Friday, April 17, 2015

Greece: Decision time

by Tony Barber & Kerin Hope

Financial Times

April 17, 2015

Below the walls of the Greek parliament, on the spacious, sloping square of Syntagma in central Athens, the most unusual public protest of the Syriza era took place on Thursday.

When it is not lecturing European countries on their mishandling of the euro crisis — a crisis that, as every day passes, is bringing Greece closer to a debt default — the nation’s ruling radical leftist party likes to portray itself as the champion of the proletariat and the defender of the oppressed on home soil.

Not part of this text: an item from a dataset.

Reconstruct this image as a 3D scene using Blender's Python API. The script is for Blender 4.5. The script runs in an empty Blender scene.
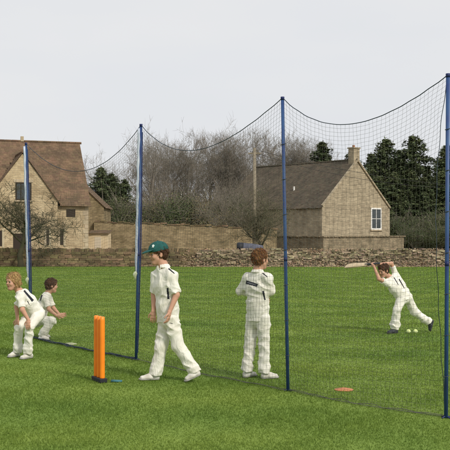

But Thursday’s protest told a different story. Waving flags and dressed in hard hats and luminous yellow jackets, a couple of thousand demonstrators from northern Greece — gold mine workers, accompanied by families and friends — spread out across Syntagma.

After a 14-hour bus journey they had arrived in Athens to demonstrate against the government’s suspension of one of the Canadian-owned mine’s operating licences. The miners suspect that the measure, ostensibly adopted on environmental grounds, is politically motivated and will cost them their jobs. “We think it’s unfair and illegal,” says Dimitris Ballas, a geologist at the mine.

The rally was the first sizeable anti-government protest since Syriza swept to electoral victory on January 25. It indicated that Greeks, if they feel mistreated or misgoverned, will turn against the political upstarts of Syriza just as they turned against the traditional parties of left and right whose misrule pushed Greece to the abyss.